The exercise :: Repeat everything from the first line of the listing below through the line that contains "flat('stop_go_card', 'pink and", exactly. Leave out pictures.

··· Data lines ···

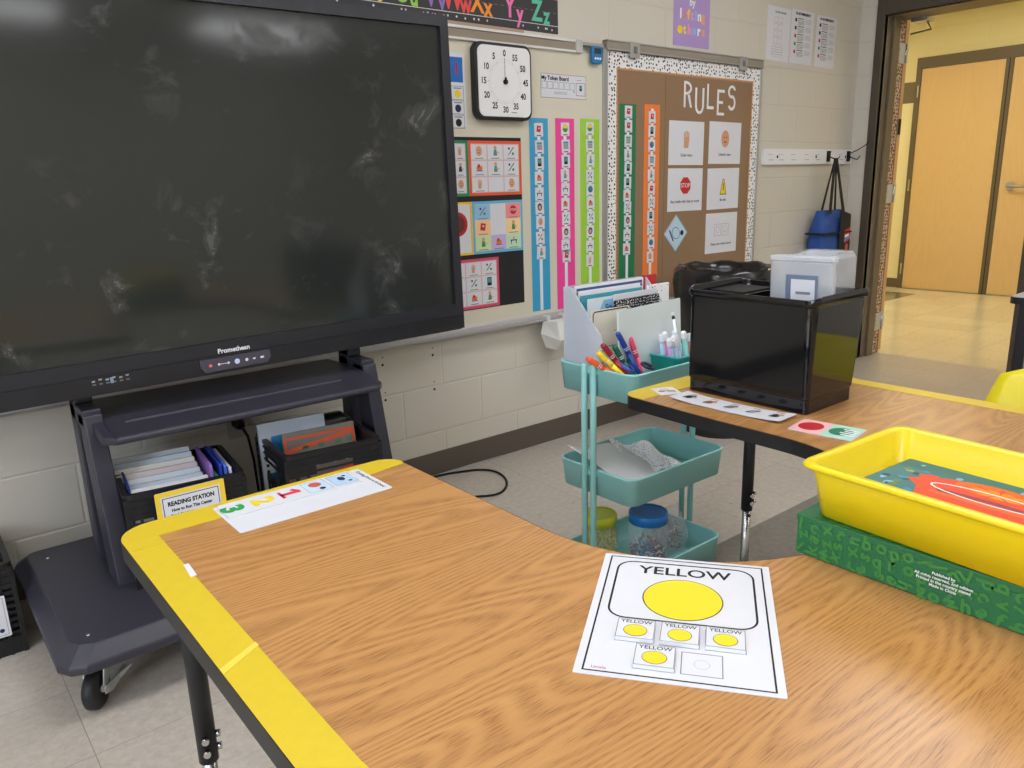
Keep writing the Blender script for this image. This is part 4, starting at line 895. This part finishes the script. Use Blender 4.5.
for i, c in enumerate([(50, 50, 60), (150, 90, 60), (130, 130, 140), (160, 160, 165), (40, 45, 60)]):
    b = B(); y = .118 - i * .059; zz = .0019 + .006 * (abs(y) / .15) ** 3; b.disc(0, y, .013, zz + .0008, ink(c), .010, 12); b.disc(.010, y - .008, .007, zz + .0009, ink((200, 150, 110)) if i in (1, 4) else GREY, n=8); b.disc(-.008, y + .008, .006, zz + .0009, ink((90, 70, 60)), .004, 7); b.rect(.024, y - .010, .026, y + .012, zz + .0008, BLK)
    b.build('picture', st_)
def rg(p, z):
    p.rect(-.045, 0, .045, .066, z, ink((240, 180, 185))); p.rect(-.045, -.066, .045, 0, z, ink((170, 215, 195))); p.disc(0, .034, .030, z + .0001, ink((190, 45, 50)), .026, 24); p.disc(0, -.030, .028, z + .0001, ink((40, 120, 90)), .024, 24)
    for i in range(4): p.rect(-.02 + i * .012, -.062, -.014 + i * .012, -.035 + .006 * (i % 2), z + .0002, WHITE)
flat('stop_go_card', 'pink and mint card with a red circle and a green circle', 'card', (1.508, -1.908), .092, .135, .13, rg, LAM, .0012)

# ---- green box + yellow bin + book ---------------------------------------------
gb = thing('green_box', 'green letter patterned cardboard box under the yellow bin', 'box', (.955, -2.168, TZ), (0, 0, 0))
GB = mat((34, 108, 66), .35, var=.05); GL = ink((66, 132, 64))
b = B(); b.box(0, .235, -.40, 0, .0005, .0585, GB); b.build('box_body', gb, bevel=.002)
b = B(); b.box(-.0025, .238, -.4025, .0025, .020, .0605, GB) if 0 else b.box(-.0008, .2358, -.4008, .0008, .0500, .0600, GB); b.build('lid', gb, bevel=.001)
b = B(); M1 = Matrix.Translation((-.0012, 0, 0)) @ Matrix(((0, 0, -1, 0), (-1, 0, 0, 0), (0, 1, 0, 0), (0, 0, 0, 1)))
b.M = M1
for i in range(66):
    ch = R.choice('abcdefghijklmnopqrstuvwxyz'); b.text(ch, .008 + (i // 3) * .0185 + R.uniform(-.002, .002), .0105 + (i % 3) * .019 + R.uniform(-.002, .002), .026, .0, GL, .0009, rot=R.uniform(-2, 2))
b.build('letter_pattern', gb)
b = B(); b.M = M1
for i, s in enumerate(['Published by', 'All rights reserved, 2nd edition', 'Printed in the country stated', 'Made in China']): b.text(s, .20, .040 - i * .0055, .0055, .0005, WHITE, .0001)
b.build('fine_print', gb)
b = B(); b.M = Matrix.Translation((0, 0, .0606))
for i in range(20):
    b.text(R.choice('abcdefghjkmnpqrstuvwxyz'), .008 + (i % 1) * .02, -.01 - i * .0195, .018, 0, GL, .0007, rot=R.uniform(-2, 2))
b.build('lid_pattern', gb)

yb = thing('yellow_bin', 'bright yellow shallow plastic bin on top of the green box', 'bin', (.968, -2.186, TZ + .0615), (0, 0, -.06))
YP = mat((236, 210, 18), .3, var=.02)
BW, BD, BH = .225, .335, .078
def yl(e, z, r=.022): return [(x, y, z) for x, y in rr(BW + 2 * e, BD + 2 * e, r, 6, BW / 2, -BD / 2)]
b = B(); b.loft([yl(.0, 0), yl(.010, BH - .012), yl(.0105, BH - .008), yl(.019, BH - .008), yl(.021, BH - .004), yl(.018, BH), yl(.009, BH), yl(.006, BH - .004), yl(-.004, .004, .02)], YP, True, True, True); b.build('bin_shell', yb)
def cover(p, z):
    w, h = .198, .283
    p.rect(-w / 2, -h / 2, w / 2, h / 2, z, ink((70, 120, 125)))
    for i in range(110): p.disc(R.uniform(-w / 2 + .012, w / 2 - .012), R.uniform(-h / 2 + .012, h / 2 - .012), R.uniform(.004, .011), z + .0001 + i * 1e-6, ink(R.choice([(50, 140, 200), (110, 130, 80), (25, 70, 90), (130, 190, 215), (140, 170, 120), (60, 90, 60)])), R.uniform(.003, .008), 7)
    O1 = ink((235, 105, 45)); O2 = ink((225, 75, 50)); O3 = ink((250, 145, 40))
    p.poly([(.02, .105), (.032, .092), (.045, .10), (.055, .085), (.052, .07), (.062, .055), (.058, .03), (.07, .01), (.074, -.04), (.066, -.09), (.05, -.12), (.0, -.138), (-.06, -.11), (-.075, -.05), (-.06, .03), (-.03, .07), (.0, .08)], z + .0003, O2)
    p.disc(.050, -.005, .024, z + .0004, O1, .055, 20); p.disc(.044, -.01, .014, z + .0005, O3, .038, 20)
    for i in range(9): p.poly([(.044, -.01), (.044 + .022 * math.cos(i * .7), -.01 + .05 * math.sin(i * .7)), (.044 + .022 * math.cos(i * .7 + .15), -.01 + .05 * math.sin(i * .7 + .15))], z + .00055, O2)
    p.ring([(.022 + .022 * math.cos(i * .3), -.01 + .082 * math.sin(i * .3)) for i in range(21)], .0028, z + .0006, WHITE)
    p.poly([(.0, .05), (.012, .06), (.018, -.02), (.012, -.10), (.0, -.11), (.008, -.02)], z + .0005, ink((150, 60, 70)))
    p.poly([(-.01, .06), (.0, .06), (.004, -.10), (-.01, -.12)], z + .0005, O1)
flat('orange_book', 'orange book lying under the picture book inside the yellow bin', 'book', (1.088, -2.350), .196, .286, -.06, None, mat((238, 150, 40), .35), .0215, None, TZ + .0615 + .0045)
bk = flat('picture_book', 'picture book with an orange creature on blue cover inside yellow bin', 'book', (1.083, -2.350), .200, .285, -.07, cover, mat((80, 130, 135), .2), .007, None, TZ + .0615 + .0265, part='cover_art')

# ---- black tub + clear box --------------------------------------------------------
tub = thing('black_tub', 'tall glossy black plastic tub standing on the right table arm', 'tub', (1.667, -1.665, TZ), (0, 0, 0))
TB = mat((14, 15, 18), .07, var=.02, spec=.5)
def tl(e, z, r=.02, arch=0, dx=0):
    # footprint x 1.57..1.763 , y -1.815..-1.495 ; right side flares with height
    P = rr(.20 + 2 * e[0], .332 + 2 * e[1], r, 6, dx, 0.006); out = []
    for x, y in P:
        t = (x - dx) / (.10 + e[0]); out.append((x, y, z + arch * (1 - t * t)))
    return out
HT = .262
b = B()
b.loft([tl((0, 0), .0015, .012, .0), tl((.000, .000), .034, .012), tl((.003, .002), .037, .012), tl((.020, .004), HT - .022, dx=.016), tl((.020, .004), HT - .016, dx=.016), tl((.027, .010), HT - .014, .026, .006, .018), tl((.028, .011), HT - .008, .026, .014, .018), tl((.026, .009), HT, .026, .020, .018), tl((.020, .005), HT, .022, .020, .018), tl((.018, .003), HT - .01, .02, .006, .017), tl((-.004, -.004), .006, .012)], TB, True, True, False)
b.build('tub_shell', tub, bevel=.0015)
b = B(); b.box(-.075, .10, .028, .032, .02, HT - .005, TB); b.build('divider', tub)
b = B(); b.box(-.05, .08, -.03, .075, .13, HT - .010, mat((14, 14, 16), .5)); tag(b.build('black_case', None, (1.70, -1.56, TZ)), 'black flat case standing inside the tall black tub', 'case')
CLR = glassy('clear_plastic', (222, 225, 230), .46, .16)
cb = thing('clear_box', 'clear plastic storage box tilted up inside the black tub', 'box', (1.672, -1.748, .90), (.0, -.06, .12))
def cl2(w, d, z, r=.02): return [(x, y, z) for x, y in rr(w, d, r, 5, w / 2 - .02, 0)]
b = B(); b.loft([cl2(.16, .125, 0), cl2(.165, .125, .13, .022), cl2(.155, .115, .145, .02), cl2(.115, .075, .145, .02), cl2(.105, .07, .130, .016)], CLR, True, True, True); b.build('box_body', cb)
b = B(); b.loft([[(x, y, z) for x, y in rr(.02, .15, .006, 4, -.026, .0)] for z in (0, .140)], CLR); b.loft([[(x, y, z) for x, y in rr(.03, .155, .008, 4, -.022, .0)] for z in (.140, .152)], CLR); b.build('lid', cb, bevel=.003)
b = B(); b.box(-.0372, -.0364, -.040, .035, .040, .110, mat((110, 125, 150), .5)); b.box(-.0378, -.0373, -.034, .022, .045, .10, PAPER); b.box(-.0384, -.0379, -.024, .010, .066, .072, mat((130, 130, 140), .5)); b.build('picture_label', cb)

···

Written reply ::
Keep writing the Blender script for this image. This is part 4, starting at line 895. This part finishes the script. Use Blender 4.5.
for i, c in enumerate([(50, 50, 60), (150, 90, 60), (130, 130, 140), (160, 160, 165), (40, 45, 60)]):
    b = B(); y = .118 - i * .059; zz = .0019 + .006 * (abs(y) / .15) ** 3; b.disc(0, y, .013, zz + .0008, ink(c), .010, 12); b.disc(.010, y - .008, .007, zz + .0009, ink((200, 150, 110)) if i in (1, 4) else GREY, n=8); b.disc(-.008, y + .008, .006, zz + .0009, ink((90, 70, 60)), .004, 7); b.rect(.024, y - .010, .026, y + .012, zz + .0008, BLK)
    b.build('picture', st_)
def rg(p, z):
    p.rect(-.045, 0, .045, .066, z, ink((240, 180, 185))); p.rect(-.045, -.066, .045, 0, z, ink((170, 215, 195))); p.disc(0, .034, .030, z + .0001, ink((190, 45, 50)), .026, 24); p.disc(0, -.030, .028, z + .0001, ink((40, 120, 90)), .024, 24)
    for i in range(4): p.rect(-.02 + i * .012, -.062, -.014 + i * .012, -.035 + .006 * (i % 2), z + .0002, WHITE)
flat('stop_go_card', 'pink and mint card with a red circle and a green circle', 'card', (1.508, -1.908), .092, .135, .13, rg, LAM, .0012)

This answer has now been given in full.